- _INPUT ROWS_:
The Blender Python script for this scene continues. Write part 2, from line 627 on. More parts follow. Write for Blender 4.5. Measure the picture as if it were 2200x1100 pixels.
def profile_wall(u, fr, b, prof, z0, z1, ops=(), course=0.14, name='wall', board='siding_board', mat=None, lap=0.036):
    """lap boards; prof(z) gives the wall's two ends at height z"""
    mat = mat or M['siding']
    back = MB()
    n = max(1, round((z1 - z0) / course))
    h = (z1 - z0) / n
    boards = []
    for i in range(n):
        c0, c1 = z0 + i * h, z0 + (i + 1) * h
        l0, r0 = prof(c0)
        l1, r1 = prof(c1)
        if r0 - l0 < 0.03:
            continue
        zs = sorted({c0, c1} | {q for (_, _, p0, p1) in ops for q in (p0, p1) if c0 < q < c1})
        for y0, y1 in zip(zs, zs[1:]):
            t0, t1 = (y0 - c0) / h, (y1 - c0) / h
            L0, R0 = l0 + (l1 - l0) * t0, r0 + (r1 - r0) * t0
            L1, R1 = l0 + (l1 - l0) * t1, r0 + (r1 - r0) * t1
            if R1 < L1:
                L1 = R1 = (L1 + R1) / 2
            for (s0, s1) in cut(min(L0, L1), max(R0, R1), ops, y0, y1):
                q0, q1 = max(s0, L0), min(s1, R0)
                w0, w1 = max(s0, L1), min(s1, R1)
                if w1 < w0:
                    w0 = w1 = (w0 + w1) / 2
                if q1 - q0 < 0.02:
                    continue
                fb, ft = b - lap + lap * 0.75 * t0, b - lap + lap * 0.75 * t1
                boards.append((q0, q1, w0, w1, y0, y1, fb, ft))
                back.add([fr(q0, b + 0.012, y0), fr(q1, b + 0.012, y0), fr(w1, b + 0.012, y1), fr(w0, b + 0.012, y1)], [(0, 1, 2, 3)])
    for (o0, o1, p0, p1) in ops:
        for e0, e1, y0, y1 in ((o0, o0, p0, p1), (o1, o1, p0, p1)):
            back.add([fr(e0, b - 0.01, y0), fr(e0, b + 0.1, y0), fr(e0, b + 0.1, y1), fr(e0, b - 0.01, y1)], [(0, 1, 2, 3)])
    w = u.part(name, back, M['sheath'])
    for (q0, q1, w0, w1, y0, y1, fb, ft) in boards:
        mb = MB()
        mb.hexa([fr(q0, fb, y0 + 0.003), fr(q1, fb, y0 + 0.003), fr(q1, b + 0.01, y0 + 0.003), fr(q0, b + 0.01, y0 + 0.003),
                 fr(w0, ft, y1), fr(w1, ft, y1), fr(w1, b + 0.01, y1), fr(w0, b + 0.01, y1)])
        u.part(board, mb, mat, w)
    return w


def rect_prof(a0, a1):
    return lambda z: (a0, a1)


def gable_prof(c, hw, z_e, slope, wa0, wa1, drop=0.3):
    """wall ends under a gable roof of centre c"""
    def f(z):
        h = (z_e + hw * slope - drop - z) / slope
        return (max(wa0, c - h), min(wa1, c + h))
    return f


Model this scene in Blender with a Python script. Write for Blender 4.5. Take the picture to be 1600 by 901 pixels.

- _WORK INSTRUCTIONS_: The entries above must be returned exactly.

- _RESPONSE TO THE EXERCISE_:
The Blender Python script for this scene continues. Write part 2, from line 627 on. More parts follow. Write for Blender 4.5. Measure the picture as if it were 2200x1100 pixels.
def profile_wall(u, fr, b, prof, z0, z1, ops=(), course=0.14, name='wall', board='siding_board', mat=None, lap=0.036):
    """lap boards; prof(z) gives the wall's two ends at height z"""
    mat = mat or M['siding']
    back = MB()
    n = max(1, round((z1 - z0) / course))
    h = (z1 - z0) / n
    boards = []
    for i in range(n):
        c0, c1 = z0 + i * h, z0 + (i + 1) * h
        l0, r0 = prof(c0)
        l1, r1 = prof(c1)
        if r0 - l0 < 0.03:
            continue
        zs = sorted({c0, c1} | {q for (_, _, p0, p1) in ops for q in (p0, p1) if c0 < q < c1})
        for y0, y1 in zip(zs, zs[1:]):
            t0, t1 = (y0 - c0) / h, (y1 - c0) / h
            L0, R0 = l0 + (l1 - l0) * t0, r0 + (r1 - r0) * t0
            L1, R1 = l0 + (l1 - l0) * t1, r0 + (r1 - r0) * t1
            if R1 < L1:
                L1 = R1 = (L1 + R1) / 2
            for (s0, s1) in cut(min(L0, L1), max(R0, R1), ops, y0, y1):
                q0, q1 = max(s0, L0), min(s1, R0)
                w0, w1 = max(s0, L1), min(s1, R1)
                if w1 < w0:
                    w0 = w1 = (w0 + w1) / 2
                if q1 - q0 < 0.02:
                    continue
                fb, ft = b - lap + lap * 0.75 * t0, b - lap + lap * 0.75 * t1
                boards.append((q0, q1, w0, w1, y0, y1, fb, ft))
                back.add([fr(q0, b + 0.012, y0), fr(q1, b + 0.012, y0), fr(w1, b + 0.012, y1), fr(w0, b + 0.012, y1)], [(0, 1, 2, 3)])
    for (o0, o1, p0, p1) in ops:
        for e0, e1, y0, y1 in ((o0, o0, p0, p1), (o1, o1, p0, p1)):
            back.add([fr(e0, b - 0.01, y0), fr(e0, b + 0.1, y0), fr(e0, b + 0.1, y1), fr(e0, b - 0.01, y1)], [(0, 1, 2, 3)])
    w = u.part(name, back, M['sheath'])
    for (q0, q1, w0, w1, y0, y1, fb, ft) in boards:
        mb = MB()
        mb.hexa([fr(q0, fb, y0 + 0.003), fr(q1, fb, y0 + 0.003), fr(q1, b + 0.01, y0 + 0.003), fr(q0, b + 0.01, y0 + 0.003),
                 fr(w0, ft, y1), fr(w1, ft, y1), fr(w1, b + 0.01, y1), fr(w0, b + 0.01, y1)])
        u.part(board, mb, mat, w)
    return w


def rect_prof(a0, a1):
    return lambda z: (a0, a1)


def gable_prof(c, hw, z_e, slope, wa0, wa1, drop=0.3):
    """wall ends under a gable roof of centre c"""
    def f(z):
        h = (z_e + hw * slope - drop - z) / slope
        return (max(wa0, c - h), min(wa1, c + h))
    return f


Model this scene in Blender with a Python script. Write for Blender 4.5. Take the picture to be 1600 by 901 pixels.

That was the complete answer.